Survey of ion energetics properties of chemical weapon agent (CWA) breakdown products using G3(MP2) theory

Abstract

The ion energetics properties of the major breakdown products of chemical weapons agents (CWAs) have been calculated using G3(MP2) theory to gain insight into which reactant ions in chemical ionization mass spectrometry (CIMS) would be optimal for detecting the CWAs. These results would also offer insight into which ions are formed in ion mobility spectrometry (IMS) detectors for CWA that use atmospheric pressure ionization sources. The ionization energies (IEs), proton affinities (PAs), electron affinities (EAs), and fluoride affinities (FAs) have been calculated for the major degradation products of sulfur mustard, the G-series nerve agents, and VX based on optimized structures using G3(MP2) theory.
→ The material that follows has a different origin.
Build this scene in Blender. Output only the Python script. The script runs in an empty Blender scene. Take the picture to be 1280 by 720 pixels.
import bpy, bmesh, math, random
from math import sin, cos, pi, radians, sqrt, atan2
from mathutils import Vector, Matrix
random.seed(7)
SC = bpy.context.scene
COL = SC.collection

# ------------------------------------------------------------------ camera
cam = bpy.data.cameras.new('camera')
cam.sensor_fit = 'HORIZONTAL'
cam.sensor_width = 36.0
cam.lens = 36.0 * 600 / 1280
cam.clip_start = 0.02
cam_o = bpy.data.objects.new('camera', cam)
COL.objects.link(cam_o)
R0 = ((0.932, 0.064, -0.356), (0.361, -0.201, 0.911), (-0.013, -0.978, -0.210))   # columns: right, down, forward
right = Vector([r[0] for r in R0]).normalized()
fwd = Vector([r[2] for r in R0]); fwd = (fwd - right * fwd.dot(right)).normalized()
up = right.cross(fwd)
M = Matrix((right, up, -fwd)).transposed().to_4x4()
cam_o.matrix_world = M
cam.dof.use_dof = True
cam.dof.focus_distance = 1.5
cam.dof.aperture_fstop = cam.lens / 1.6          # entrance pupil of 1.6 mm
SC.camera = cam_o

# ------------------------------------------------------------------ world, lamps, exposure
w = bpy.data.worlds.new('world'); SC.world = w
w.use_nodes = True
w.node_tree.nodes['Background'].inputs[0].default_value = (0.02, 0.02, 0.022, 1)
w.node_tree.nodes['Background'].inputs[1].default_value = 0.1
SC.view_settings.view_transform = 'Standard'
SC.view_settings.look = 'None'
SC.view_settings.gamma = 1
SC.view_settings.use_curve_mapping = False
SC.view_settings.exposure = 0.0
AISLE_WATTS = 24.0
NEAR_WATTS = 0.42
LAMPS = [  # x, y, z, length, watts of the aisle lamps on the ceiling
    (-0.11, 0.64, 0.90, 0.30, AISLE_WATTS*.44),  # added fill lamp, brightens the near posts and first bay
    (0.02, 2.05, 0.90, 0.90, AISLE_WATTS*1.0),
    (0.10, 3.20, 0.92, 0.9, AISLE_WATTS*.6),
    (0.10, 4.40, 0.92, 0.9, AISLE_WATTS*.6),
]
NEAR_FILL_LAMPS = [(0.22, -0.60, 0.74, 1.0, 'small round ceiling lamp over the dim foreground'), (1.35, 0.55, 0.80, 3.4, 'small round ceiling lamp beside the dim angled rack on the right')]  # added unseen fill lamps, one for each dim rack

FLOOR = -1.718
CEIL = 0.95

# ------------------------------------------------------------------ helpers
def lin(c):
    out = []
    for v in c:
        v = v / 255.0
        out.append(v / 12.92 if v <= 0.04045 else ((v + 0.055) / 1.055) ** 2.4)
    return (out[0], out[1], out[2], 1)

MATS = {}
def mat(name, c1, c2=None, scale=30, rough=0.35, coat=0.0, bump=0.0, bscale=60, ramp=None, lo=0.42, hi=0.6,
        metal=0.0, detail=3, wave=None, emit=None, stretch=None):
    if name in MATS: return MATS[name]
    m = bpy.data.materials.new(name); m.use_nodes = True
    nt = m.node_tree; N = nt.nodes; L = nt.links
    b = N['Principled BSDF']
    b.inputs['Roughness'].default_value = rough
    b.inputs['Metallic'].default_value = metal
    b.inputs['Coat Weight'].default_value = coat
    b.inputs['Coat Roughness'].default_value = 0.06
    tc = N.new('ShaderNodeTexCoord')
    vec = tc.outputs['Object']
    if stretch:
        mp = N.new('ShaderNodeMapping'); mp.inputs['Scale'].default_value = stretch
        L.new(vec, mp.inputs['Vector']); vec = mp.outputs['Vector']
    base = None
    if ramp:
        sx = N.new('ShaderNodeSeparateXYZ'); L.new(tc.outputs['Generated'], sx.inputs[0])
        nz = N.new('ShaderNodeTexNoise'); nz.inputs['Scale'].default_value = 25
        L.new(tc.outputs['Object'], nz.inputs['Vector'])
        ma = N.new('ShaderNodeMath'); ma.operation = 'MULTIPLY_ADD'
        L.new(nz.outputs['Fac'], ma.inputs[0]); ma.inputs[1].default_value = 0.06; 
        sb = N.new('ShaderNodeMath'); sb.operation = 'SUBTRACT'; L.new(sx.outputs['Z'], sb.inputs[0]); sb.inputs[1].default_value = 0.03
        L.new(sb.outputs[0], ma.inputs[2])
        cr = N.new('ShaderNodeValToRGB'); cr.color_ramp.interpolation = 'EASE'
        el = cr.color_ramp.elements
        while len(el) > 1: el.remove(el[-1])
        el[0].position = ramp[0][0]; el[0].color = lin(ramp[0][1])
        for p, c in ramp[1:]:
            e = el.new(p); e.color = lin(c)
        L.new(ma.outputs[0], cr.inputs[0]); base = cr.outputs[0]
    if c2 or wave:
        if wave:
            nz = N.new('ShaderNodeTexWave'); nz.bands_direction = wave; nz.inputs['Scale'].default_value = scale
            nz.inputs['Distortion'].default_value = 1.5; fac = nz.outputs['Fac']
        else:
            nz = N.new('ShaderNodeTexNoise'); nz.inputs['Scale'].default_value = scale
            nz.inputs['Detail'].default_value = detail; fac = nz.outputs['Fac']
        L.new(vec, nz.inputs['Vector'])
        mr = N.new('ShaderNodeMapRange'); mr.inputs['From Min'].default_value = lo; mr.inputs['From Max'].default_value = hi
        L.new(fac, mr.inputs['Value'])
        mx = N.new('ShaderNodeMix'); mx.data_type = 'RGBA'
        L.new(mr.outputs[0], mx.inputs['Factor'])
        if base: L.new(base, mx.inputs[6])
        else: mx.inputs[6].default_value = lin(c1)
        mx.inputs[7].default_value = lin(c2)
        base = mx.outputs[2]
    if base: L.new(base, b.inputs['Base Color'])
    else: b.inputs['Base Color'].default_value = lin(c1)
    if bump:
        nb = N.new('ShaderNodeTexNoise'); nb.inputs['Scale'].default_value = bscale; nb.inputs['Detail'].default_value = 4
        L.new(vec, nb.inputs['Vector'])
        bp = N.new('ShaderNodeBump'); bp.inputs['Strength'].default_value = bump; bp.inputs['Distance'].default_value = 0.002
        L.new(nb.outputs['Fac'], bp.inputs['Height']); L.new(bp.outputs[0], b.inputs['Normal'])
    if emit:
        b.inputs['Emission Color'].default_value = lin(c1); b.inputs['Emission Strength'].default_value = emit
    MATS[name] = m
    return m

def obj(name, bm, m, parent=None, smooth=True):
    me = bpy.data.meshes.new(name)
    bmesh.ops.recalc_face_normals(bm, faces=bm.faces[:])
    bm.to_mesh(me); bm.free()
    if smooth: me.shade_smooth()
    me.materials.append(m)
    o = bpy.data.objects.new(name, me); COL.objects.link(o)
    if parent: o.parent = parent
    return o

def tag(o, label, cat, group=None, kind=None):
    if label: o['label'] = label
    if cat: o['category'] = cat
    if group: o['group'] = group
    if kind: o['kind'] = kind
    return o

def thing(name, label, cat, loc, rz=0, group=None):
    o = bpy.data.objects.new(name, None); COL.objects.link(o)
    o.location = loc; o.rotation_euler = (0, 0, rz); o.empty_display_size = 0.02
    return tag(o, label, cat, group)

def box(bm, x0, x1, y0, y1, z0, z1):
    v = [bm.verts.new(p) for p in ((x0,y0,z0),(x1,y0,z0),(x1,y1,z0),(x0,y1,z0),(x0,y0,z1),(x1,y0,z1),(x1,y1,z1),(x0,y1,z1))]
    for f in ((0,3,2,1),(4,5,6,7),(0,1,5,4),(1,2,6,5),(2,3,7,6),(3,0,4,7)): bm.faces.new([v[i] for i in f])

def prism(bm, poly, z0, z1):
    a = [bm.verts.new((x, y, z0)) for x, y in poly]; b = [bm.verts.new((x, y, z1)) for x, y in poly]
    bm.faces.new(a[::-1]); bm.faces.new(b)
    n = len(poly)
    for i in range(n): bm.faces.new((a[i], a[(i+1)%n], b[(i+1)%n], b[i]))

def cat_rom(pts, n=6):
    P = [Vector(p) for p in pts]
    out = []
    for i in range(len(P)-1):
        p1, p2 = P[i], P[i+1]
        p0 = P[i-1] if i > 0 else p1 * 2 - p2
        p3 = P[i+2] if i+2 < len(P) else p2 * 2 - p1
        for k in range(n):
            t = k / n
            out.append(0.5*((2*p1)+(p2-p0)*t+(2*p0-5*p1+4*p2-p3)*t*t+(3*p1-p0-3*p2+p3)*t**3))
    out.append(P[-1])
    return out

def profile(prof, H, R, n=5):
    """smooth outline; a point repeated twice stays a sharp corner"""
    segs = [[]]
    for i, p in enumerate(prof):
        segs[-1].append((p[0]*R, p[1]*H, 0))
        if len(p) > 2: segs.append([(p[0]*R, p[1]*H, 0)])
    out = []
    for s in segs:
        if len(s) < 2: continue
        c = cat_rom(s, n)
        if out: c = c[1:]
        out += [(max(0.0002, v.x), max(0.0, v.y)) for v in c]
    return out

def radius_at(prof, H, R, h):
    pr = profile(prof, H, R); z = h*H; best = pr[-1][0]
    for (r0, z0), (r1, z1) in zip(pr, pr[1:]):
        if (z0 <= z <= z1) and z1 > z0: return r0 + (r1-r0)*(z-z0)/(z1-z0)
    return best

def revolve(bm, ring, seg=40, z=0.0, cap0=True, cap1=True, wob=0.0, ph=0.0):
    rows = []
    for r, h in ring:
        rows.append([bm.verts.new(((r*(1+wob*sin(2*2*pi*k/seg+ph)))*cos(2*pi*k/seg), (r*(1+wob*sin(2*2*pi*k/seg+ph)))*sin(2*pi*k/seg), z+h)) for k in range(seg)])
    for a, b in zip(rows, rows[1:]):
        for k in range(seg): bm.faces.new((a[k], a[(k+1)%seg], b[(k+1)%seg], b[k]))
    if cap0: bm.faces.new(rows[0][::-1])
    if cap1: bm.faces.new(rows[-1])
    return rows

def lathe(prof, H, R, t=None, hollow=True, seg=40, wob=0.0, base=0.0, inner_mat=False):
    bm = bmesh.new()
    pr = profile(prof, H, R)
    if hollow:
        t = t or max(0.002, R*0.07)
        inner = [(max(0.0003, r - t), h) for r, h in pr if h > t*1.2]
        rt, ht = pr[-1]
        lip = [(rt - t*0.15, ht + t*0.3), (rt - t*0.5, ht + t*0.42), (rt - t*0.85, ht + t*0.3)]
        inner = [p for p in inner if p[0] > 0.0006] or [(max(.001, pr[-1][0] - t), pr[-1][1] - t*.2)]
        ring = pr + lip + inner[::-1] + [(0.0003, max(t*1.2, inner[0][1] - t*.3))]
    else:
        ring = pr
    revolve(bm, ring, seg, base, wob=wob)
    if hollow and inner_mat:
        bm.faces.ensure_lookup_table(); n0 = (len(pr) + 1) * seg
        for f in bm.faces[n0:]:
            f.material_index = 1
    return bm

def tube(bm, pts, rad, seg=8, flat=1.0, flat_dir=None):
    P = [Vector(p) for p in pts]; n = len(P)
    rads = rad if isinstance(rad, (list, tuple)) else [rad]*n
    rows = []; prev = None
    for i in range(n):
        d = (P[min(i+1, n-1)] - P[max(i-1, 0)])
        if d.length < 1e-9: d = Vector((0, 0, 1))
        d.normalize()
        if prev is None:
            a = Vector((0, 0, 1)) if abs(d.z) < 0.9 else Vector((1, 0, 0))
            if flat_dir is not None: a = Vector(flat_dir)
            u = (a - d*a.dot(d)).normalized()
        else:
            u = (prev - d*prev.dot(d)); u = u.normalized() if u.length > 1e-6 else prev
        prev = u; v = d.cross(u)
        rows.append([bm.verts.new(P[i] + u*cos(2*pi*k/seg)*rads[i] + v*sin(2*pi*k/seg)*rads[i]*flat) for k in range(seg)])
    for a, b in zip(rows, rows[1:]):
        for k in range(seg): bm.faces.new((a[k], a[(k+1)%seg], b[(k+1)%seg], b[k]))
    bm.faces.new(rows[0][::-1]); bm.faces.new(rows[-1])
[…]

Electron attachment is found to yield an unstable parent anion or leads to an ionic structure with negative EA. The sulfur and nitrogen containing degradation products all have IEs<9eV, implying that charge exchange with NO+ should be a favorable detection route. The strictly alkylphosphorus compounds all have IEs around 10eV, implying that they would likely form a unique association product with NO+. All of the compounds with a PO moiety most favorably add an H+ on the O atom with PAs of ∼900kJmol−1. 2-(Diisopropylamino) ethane thiol (DESH) and ethyl-N,N-dimethyl phosphoramidate (EDPA) both have amine nitrogens that can readily accept a proton, with PAs>900kJmol−1. The least favorable protonation site is the oxygen that connects the phosphorus center to the different alkyl groups. The PAs indicate that non-dissociative proton transfer with protonated acetone or ammonia should provide good selectivity, likely with a large rate constant as seen in previous kinetics studies with CWA simulants. All of the breakdown products except 1,4-dithiane can attach a F− ion in at least one stable location. However, the corresponding FAs are too low to favor this process with the normal CIMS fluoride transfer anions.